Grateful that I’m always willing to learn and grow so that ILML! 

Jamie Q

PS- Intersting fact: Martin Luther King invited Niebuhr to participate in the third Selma to Montgomery March in 1965, and Niebuhr responded by telegram: 

Only a severe stroke prevents me from accepting … I hope there will be a massive demonstration of all the citizens with conscience in favor of the elemental human rights of voting and freedom of assembly.

A Flow of Gratitude

“Tolerance… is the bigness that enables me to let people be happy in their own way instead of my way.” – 12 Step Prayer Book

We all have fun in different ways. I like to surf, skate, be productive, work, do my rituals, sleep in ice-cold air conditioning, fellowship with others in the program, hike, exercise and spend time with my family. Some of these my wife enjoys, but many she doesn’t. Likewise, my wife enjoys many things that I don’t like. I used to try to get her to like the fun things I thought were great and let go of those I judged as not so great. The truth is I love that she is different — if she was exactly like me our relationship would be boring.
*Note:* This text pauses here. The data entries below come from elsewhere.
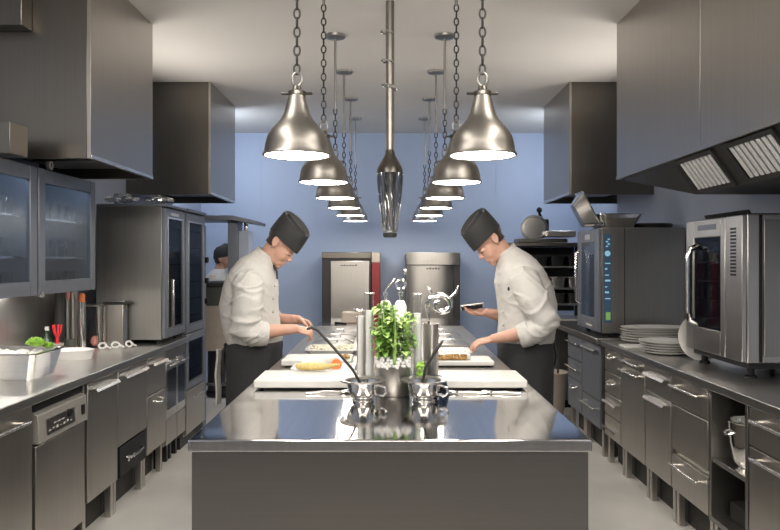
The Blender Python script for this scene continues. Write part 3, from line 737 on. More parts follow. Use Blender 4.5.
obj('motor_housing', MB().box(1.56, 1.66, 7.30, 7.44, 1.80, 1.93), 'black', sl, 0.012)
obj('handle', MB().tube([(1.60, 7.35, 1.93), (1.56, 7.30, 1.98), (1.555, 7.29, 2.0)], 0.014, 10).ell((1.555, 7.29, 2.02), (0.03, 0.03, 0.03)), 'black', sl)
solo('waste_bin', MB().lathe([(0, 0), (0.13, 0), (0.17, 0.42), (0.18, 0.45), (0.165, 0.45), (0.125, 0.01), (0, 0.01)], (1.50, 6.60, 0.0005), 32), 'cream', 'pale open bin on the floor behind the right chef', 'bin', (1.50, 6.60, 0.0005))

# ------------------------------------------------------------------ pendant lamps
def chain(x, y, z0, z1, r, wire):
    mb = MB(); pitch = r*3.0; n = max(1, int((z1-z0)/pitch))
    pitch = (z1-z0)/n
    for k in range(n):
        mm = Matrix.Rotation(PI/2*(k % 2), 4, 'Z') @ Matrix.Rotation(PI/2, 4, 'X')
        mb.torus((x, y, z0+pitch*(k+0.5)), r, wire, mm, 14, 6, 1.0, pitch/r*0.56)
    return mb
RZ = 1.925; RR = 0.136
SHADE = [(RR, 0), (RR+0.004, 0.004), (0.132, 0.018), (0.129, 0.045), (0.120, 0.078), (0.103, 0.106), (0.083, 0.128), (0.066, 0.148), (0.054, 0.172), (0.045, 0.202), (0.037, 0.232), (0.034, 0.245), (0, 0.248),
         (0, 0.240), (0.028, 0.236), (0.040, 0.20), (0.049, 0.170), (0.061, 0.146), (0.078, 0.124), (0.098, 0.102), (0.115, 0.075), (0.124, 0.044), (0.127, 0.018), (RR-0.006, 0.002), (RR, 0)]
def lamp(label, loc, chain_top):
    x, y = 0, 0
    r = thing('pendant_lamp', label, 'pendant lamp', loc, 'pendant lamps hung in two rows over the island')
    zc = H-RZ                                        # ceiling in the lamp's own height
    sh = obj('lamp_shade', MB().lathe(SHADE, seg=48), 'shade', r, world=False, angle=50)
    obj('diffuser', MB().lathe([(0, 0.002), (0.1275, 0.002), (0.1265, 0.006), (0, 0.006)], seg=40), 'diffuser', r, world=False)
    obj('rim', MB().torus((0, 0, 0.002), RR, 0.0035, seg=48, sec=8), 'shade', r, world=False)
    c = MB().lathe([(0, 0.247), (0.036, 0.247), (0.036, 0.262), (0.02, 0.27), (0.016, 0.285), (0, 0.287)], seg=24)
    c.tube([(-0.06, 0, 0.255), (0.06, 0, 0.255)], 0.006, 8)
    obj('collar', c, 'dark_hood', r, world=False)
    obj('ring', MB().torus((0, 0, 0.312), 0.024, 0.006, Matrix.Rotation(PI/2, 4, 'X'), 24, 8, 0.8, 1.15), 'side', r, world=False)
    obj('chain', chain(0, 0, 0.335, chain_top, 0.0120, 0.0042), 'dark', r, world=False)
    obj('rod', MB().cyl((0, 0, chain_top-0.006), 0.0085, zc-0.022-chain_top+0.006, 12), 'side', r, world=False)
    obj('canopy', MB().lathe([(0, zc-0.026), (0.02, zc-0.024), (0.068, zc-0.016), (0.072, zc-0.001), (0, zc-0.001)], seg=32), 'side', r, world=False)
    return r
LY = [2.86, 3.85, 4.83, 5.75, 6.72, 7.65]
order = ['nearest', 'second from the front', 'third from the front', 'fourth from the front', 'fifth from the front', 'farthest']
near0 = lamp('steel bell pendant lamp, nearest of the left row over the island', (-0.38, LY[0], RZ), 0.98)
far0 = None
for sx, side in ((-1, 'left'), (1, 'right')):
    for k, y in enumerate(LY):
        lab = 'steel bell pendant lamp, %s of the %s row over the island' % (order[k], side)
        loc = (sx*(0.365 if k == 1 else 0.378), y, RZ)
        if k == 0:
            if sx == 1: dup(near0, loc, lab)
        elif k == 1: dup(near0, loc, lab)
        elif far0 is None: far0 = lamp(lab, loc, 0.62)
        else: dup(far0, loc, lab)

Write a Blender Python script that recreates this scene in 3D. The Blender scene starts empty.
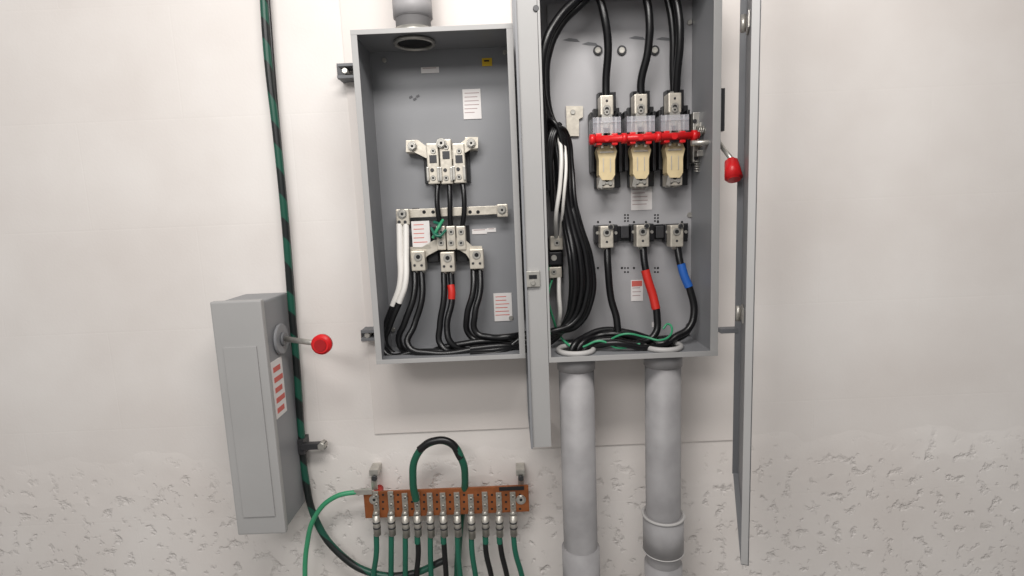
import bpy, bmesh, math, random
from mathutils import Vector, Matrix
random.seed(4)
sc = bpy.context.scene
sc.view_settings.view_transform = 'Standard'

# ------------------------------------------------------------ camera
F = 533.0; D = 1.6; HC = 1.55
cam_d = bpy.data.cameras.new("camera"); cam = bpy.data.objects.new("camera", cam_d)
sc.collection.objects.link(cam)
cam_d.sensor_width = 36; cam_d.lens = F/1024*36
R = Matrix.Rotation(math.radians(90-8), 3, 'X') @ Matrix.Rotation(math.radians(-2.4), 3, 'Z')
cam.matrix_world = Matrix.Translation((0, -D, HC)) @ R.to_4x4()
cam_d.clip_start = 0.02
sc.camera = cam
C = Vector((0, -D, HC))

def W(px, py, y):
    """photo measurement -> real position on the vertical plane at depth y (metres off the wall)"""
    d = R @ Vector(((px-512)/F, (288-py)/F, -1))
    return C + d*((y+D)/d.y)
def L(n, px, py, y):
    return (W(px+n, py, y)-W(px, py, y)).length

# ------------------------------------------------------------ materials
MATS = {}
def mat(name, col, rough=.5, metal=0., bump=0., bscale=60, var=.06, vscale=8, alpha=1, trans=0):
    if name in MATS: return MATS[name]
    m = bpy.data.materials.new(name); m.use_nodes = True
    nt = m.node_tree; b = nt.nodes['Principled BSDF']
    tc = nt.nodes.new('ShaderNodeTexCoord')
    n = nt.nodes.new('ShaderNodeTexNoise'); n.inputs['Scale'].default_value = vscale; n.inputs['Detail'].default_value = 4
    nt.links.new(tc.outputs['Object'], n.inputs['Vector'])
    r = nt.nodes.new('ShaderNodeValToRGB')
    lo = [max(0, c*(1-var)) for c in col]; hi = [min(1, c*(1+var)) for c in col]
    r.color_ramp.elements[0].color = (*lo, 1); r.color_ramp.elements[1].color = (*hi, 1)
    r.color_ramp.elements[0].position = .3; r.color_ramp.elements[1].position = .7
    nt.links.new(n.outputs['Fac'], r.inputs['Fac']); nt.links.new(r.outputs['Color'], b.inputs['Base Color'])
    b.inputs['Roughness'].default_value = rough; b.inputs['Metallic'].default_value = metal
    if trans: b.inputs['Transmission Weight'].default_value = trans
    b.inputs['Alpha'].default_value = alpha
    if bump:
        n2 = nt.nodes.new('ShaderNodeTexNoise'); n2.inputs['Scale'].default_value = bscale; n2.inputs['Detail'].default_value = 6
        bp = nt.nodes.new('ShaderNodeBump'); bp.inputs['Strength'].default_value = bump; bp.inputs['Distance'].default_value = .01
        nt.links.new(tc.outputs['Object'], n2.inputs['Vector'])
        nt.links.new(n2.outputs['Fac'], bp.inputs['Height']); nt.links.new(bp.outputs['Normal'], b.inputs['Normal'])
    MATS[name] = m; return m

def s(r, g, b):  # sRGB 0-255 -> linear
    return tuple(((c/255)/12.92 if c/255 <= .04045 else (((c/255)+.055)/1.055)**2.4) for c in (r, g, b))

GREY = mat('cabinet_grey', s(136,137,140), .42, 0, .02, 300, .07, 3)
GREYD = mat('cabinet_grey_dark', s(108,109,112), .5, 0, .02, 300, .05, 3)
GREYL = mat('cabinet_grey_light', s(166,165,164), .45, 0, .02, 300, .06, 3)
PLATE = mat('galvanised_plate', s(170,169,171), .42, .1, .02, 200, .07, 6)
PVC = mat('pvc_grey', s(154,152,153), .55, 0, .08, 25, .17, 10)
PVCL = mat('pvc_light', s(184,182,180), .55)
STEEL = mat('steel', s(190,187,180), .36, .7, .03, 120, .12, 40)
ALU = mat('aluminium_lug', s(208,201,188), .4, .5, .04, 90, .14, 60)
DKMET = mat('dark_metal', s(70,70,72), .4, .5)
HOLE = mat('dark_recess', s(22,22,24), .8)
BLACK = mat('black_insulation', s(16,16,18), .33, 0, .03, 60)
BLACKP = mat('black_plastic', s(26,26,29), .4)
WHITEC = mat('white_insulation', s(228,225,220), .4)
GREENC = mat('green_insulation', s(28,100,80), .4)
GREENL = mat('green_wire', s(60,150,108), .4)
REDT = mat('red_tape', s(200,42,32), .45)
BLUET = mat('blue_tape', s(36,96,180), .45)
REDP = mat('red_plastic', s(215,30,34), .35)
CREAM = mat('fuse_cream', s(216,197,155), .5, 0, 0, 60, .08, 40)
LABEL = mat('label_white', s(224,220,218), .5, 0, 0, 60, .02)
LABTXT = mat('label_text', s(170,148,148), .6)
LABRED = mat('label_red', s(205,100,90), .6)
YEL = mat('label_yellow', s(225,185,30), .5)
COPPER = mat('copper_bar', s(150,88,50), .45, .4, .03, 100, .25, 25)
CLEAR = mat('clear_shield', s(215,215,222), .12, 0, 0, 60, .02, 8, alpha=.26)

def striped():
    m = bpy.data.materials.new('black_green_striped'); m.use_nodes = True
    nt = m.node_tree; b = nt.nodes['Principled BSDF']; b.inputs['Roughness'].default_value = .4
    tc = nt.nodes.new('ShaderNodeTexCoord'); w = nt.nodes.new('ShaderNodeTexWave')
    w.wave_type = 'BANDS'; w.bands_direction = 'DIAGONAL'
    w.inputs['Scale'].default_value = 4.5; w.inputs['Distortion'].default_value = 2.5
    r = nt.nodes.new('ShaderNodeValToRGB'); r.color_ramp.elements[0].position = .5; r.color_ramp.elements[1].position = .56
    r.color_ramp.elements[0].color = (*s(20,26,26), 1); r.color_ramp.elements[1].color = (*s(18,78,62), 1)
    nt.links.new(tc.outputs['Object'], w.inputs['Vector']); nt.links.new(w.outputs['Fac'], r.inputs['Fac'])
    nt.links.new(r.outputs['Color'], b.inputs['Base Color']); return m
STRIPE = striped()

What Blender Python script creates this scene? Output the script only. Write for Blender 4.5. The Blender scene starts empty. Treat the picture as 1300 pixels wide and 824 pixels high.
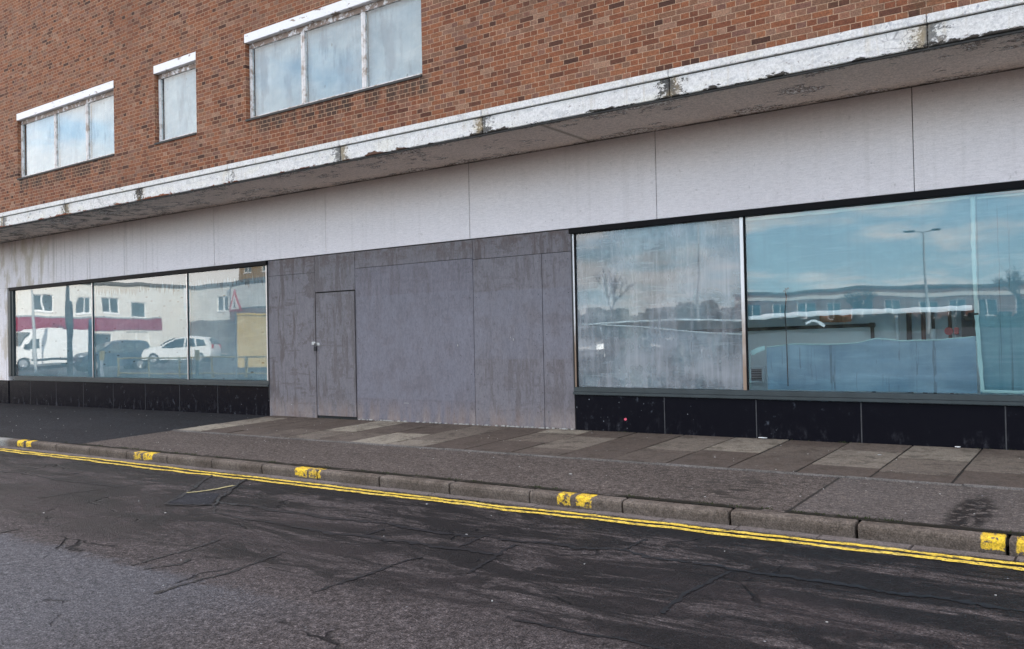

A slight shift in my perception can bring in a flow of gratitude, put a smile on my face and remind me that ILML!

– JamieQ

Ask for Inner Wisdom

“A moment’s pause to let our Higher Power guide us will help us decide the best response for each situation.” – In God’s Care
This reading talked about responding honestly in accordance to our “inner wisdom.” Our program mentions how important it is to be rigorously honest, but I choose to believe that they are referring to being honest in all our affairs with ourself and our sponsor. Sometimes it’s appropriate to honestly disclose things to others, sometimes it’s not. Honesty is the best policy – I just have to make sure I’m sharing my truth with the right person. Today I’ll pause and ask for inner wisdom before speaking my mind. Doing so may save me a lot of grief, keeping me in that sweet spot where ILML!